Battle in Seattle (2007) Stuart Townsend

Production Budget: $8 million

Gross: $800,000

Battle in Seattle is about the protest of the WTO conference which was scheduled in Seattle in 1999.  It was one of the largest American protests bringing people from all different groups (labor organizers, religious groups, animal rights groups, anarchists, etc.) and had months of planning and preparation.

The movie states in the beginning that the events in the movie are real, but the characters (we follow five main characters) in the stories are completely fictional.  Originally the protest was supposed to be cooperative on both ends.  The mayor promised no police action as long as they stay outside a certain distance outside the zone where the conference would be held, and the protestors promised the action would be non-violent.  The problem came up when way more people than the city ever expected showed up and they were a little too effective in their campaign.  They promised to stay outside the zone; which they did.  However they blocked all entrances and roadways leading to the zone effectively shutting down the conference the first day.  The mayor (played in this movie by Ray Liotta) is in a bind.  He promised no police action but then again he never expected a reaction like this.

The mayor orders police action which starts a whole chain of events.  A group of anarchists (who were not a part of the organized protest) go on a spree of vandalism which then lead to a national state of emergency being called and the National Guard being brought in.  Hundreds were arrested (several cases dropped and subsequent lawsuits for Fourth Amendment violations) and millions in damages to the city.

As far as the factual information goes in this movie I don’t hear too much about inaccuracy.  That is, at least as far as I could research.  There is some quibbling about the portrayal of the anarchists.  They say anarchists were involved in all aspects of the protest (including the non-violent parts) and were painted with a broad brush as being violent and the sole cause of all the trouble.  I disagree that the movie paints all anarchists that way.  I just took it to be a group (completely separate from the organized portion) doing their own thing.  But other than that, I haven’t heard anything about the pure facts about the incident itself.

The problem comes with the main characters we follow.  This is also the issue with most of the critics I read.  The characters are the excuse to pile on sensationalism and Townsend’s political message.  I will just give a quick rundown of the main character stories we get.  Jay (Martin Henderson) is the head of the protest.  He is given some story about how his brother was killed by loggers and he protests to avenge his death or something.  Lou (Michelle Rodriguez) is just a love interest.  Oh and she is a badass chick because she has never played one before.  Django (Andre Benjamin) is there to protect the sea turtles.  Connie Nielsen is a hard boiled reporter getting the story.  Ray Liotta is not a rapist for once.  Woody Harrelson plays a cop with everything going right and Charlize Theron is his loving wife with a beautiful baby on the way and we are all happy and smiling and if you haven’t figured out the baby is a goner you haven’t seen many movies.
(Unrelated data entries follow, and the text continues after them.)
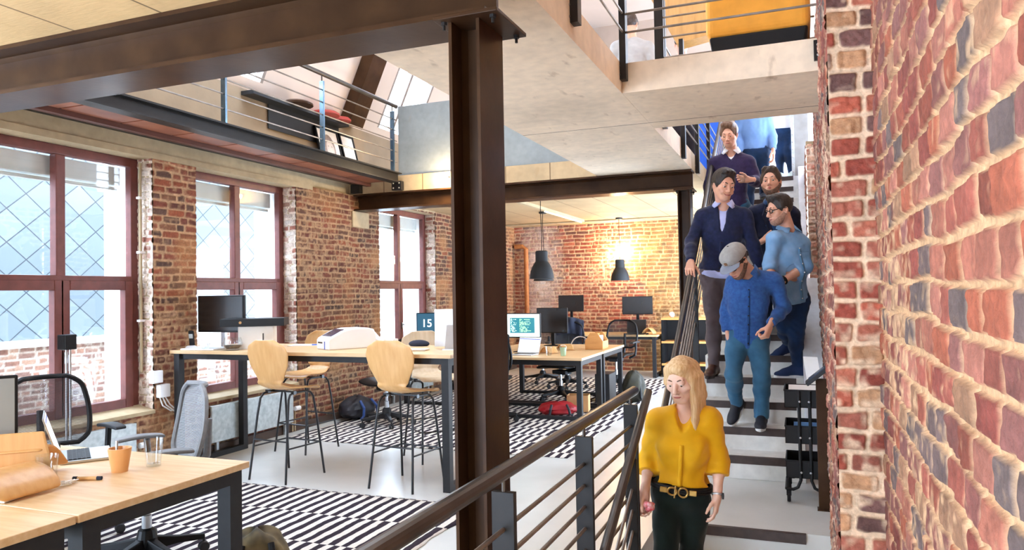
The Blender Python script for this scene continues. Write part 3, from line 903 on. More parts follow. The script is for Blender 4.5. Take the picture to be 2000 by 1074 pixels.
# ------------------------------------------------------------------ things on the upper level
ac = thing('armchair', 'yellow upholstered armchair with black base behind the upper slab railing', 'armchair', (-0.21, 5.2, 2.98))
def rbox(x0, x1, y0, y1, z0, z1): return MB().box(x0, x1, y0, y1, z0, z1)
M['yellow_cloth'] = mat('yellow_upholstery', '#e9a63a', rough=0.8, var=0.06, scale=12, bump=0.1, bscale=220, sheen=0.2)
obj('body', rbox(-0.55, 0.1, 4.98, 5.5, 3.165, 3.62), M['yellow_cloth'], ac, bevel=0.05, seg=4)
obj('backrest', rbox(-0.53, 0.08, 5.36, 5.56, 3.5, 3.95), M['yellow_cloth'], ac, bevel=0.06, seg=4)
pb_ = MB().add([(-0.5, 5.02, 2.985), (0.05, 5.02, 2.985), (0.05, 5.5, 2.985), (-0.5, 5.5, 2.985), (-0.53, 4.99, 3.17), (0.085, 4.99, 3.17), (0.085, 5.53, 3.17), (-0.53, 5.53, 3.17)],
               [(3, 2, 1, 0), (4, 5, 6, 7), (0, 1, 5, 4), (1, 2, 6, 5), (2, 3, 7, 6), (3, 0, 4, 7)])
obj('base', pb_, M['black'], ac, bevel=0.015)
# sloping wooden stair soffit and brick chimney piece far up
wp = MB().prism([(-1.75, 5.3), (-1.24, 4.28), (-0.3, 4.42), (-0.3, 5.3)], 'Y', 8.35, 8.6)
o = obj('wooden_panel', wp, wood_mat('plywood', '#b98a4c', '#a5783e', axis=(8, 8, 1)), bevel=0.004)
tag(o, 'tan wooden panel with slanted edge high behind the upper railing', 'panel')
cu = thing('blue_cabinet', 'bright blue cabinet standing behind the railing at the stair head', 'cabinet', (-1.4, 11.1, 2.98))
M['cobalt'] = mat('cobalt_paint', '#1858c8', rough=0.4, var=0.05)
obj('carcass', MB().box(-1.75, -0.95, 11.0, 11.4, 2.98, 4.3), M['cobalt'], cu, bevel=0.004)
for x in (-1.55, -1.15): obj('door', MB().box(x - 0.19, x + 0.19, 10.98, 10.998, 3.03, 4.27), M['cobalt'], cu, bevel=0.003)
dr = struct('door_1', MB().box(-0.055, 0.14, 10.52, 10.58, 2.975, 4.6), mat('grey_steel_door', '#8e8c8a', rough=0.45, metal=0.3), 'grey steel door frame at the head of the stairs', bevel=0.004)
rv = MB()
obj('frame_plate', MB().box(-0.075, -0.035, 10.49, 10.53, 2.975, 4.6), M['galv'], dr)
for i in range(14):
    obj('rivet', MB().ell((-0.055, 10.486, 3.05 + i * 0.1), (0.012, 0.006, 0.012), n=8, m=6), M['bolt'], dr)
obj('handle_plate', MB().box(-0.08, -0.045, 10.478, 10.49, 3.62, 3.78), M['alu'], dr)
struct('wall_upper_back', MB().box(-0.9, 1.6, 13.2, 13.3, 2.98, 5.0), mat('blue_white_wall', '#d7e3ee', rough=0.8, var=0.03), 'pale blue white wall behind the stair head')

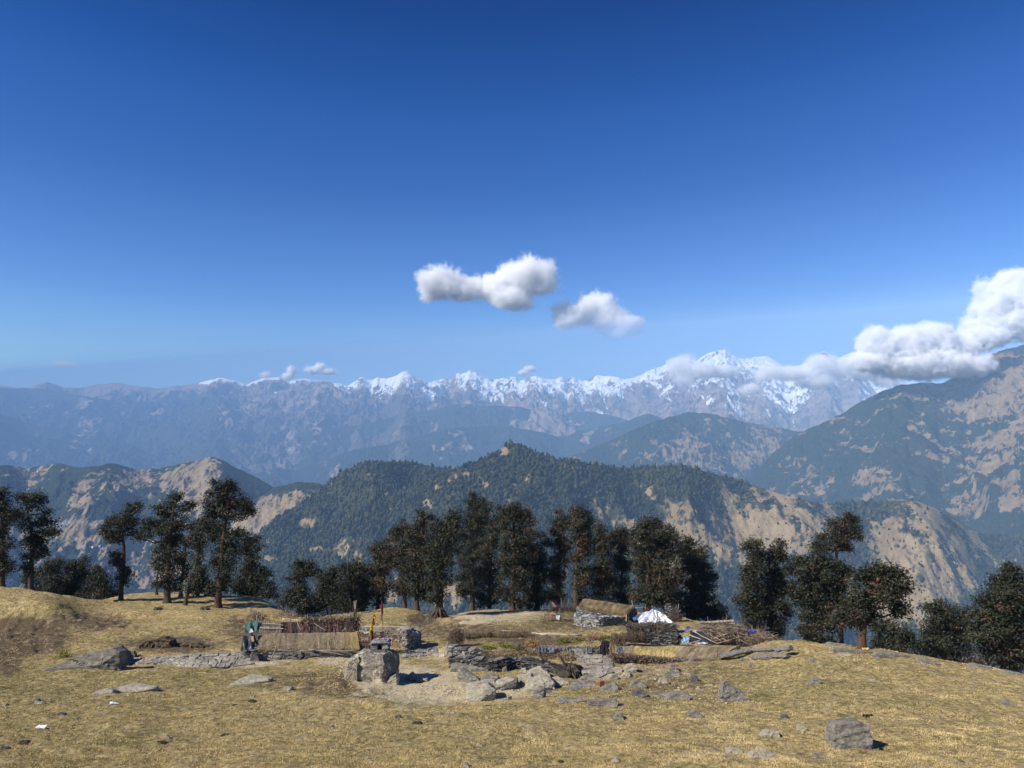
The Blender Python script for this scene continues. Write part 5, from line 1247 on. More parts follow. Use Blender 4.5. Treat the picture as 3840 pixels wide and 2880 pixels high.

Let me get my most hated aspect of this movie out of the way.  I hated the Woody Harrelson storyline.  It is pure sensationalism and emotional manipulation on an epic scale.  So Theron’s character gets stuck in the riot and some cop comes out of nowhere and night sticks Theron in her pregnant belly.  It is a scene so random and ludicrous it is almost darkly funny.  I’ll admit, if a hell exists I’m going there because I let out a chuckle.  That is some of the dumbest and most poorly handled screenwriting in some time.  No one (at least to my knowledge) died or was seriously injured and it is a lame excuse to make the government EEEEEEEVIL and the protestors the supreme heroes.

The rest of the stories are actually good.  While at times they paint the protestors as infallible righteous avengers most of the time it is well done.  The people we meet are people that feel passionately about their issues and are trying to bring that issue to the attention to the public using their Constitutional right of non-violent expression.  While you may not agree with their message, you want everyone to have that right.  The main characters are well rounded people who you end up caring about by the end.

The acting is overall great.  Henderson does a good job of essentially carrying the movie.  Ray Liotta is surprisingly good as a well intentioned politician who gets way over his head in something he never expected.  Even Andre Benjamin is alright as a supporting character.  You get some other stars in this movie like Isaach De Bankole and Channing Tatum but they are in for so little that it doesn’t matter.  I also have to give credit that this looks like a big budget movie.  There are some big scenes that are well staged and Townsend puts archival footage to good use.  He really gets a lot out of the relatively small budget he has.

I thought I would hate this movie, but I actually ended up liking it.  This is not a documentary (in fact there are three if you want a pure factual account) and doesn’t try to be.  And while the story goes overboard at times with the melodrama I wasn’t really offended with anything other than the Harrelson plot.  I still can’t completely make a recommendation on this movie based on the flaws.  However for the crop of movies that are basically Direct to Video schlock which were limped out to four theaters for a theatrical release, this is one of the best efforts.   You could do a hell of a lot worse than picking up this movie.  This movie would have been pure gold if Toby from the West Wing pwned all of the protestors in a public debate.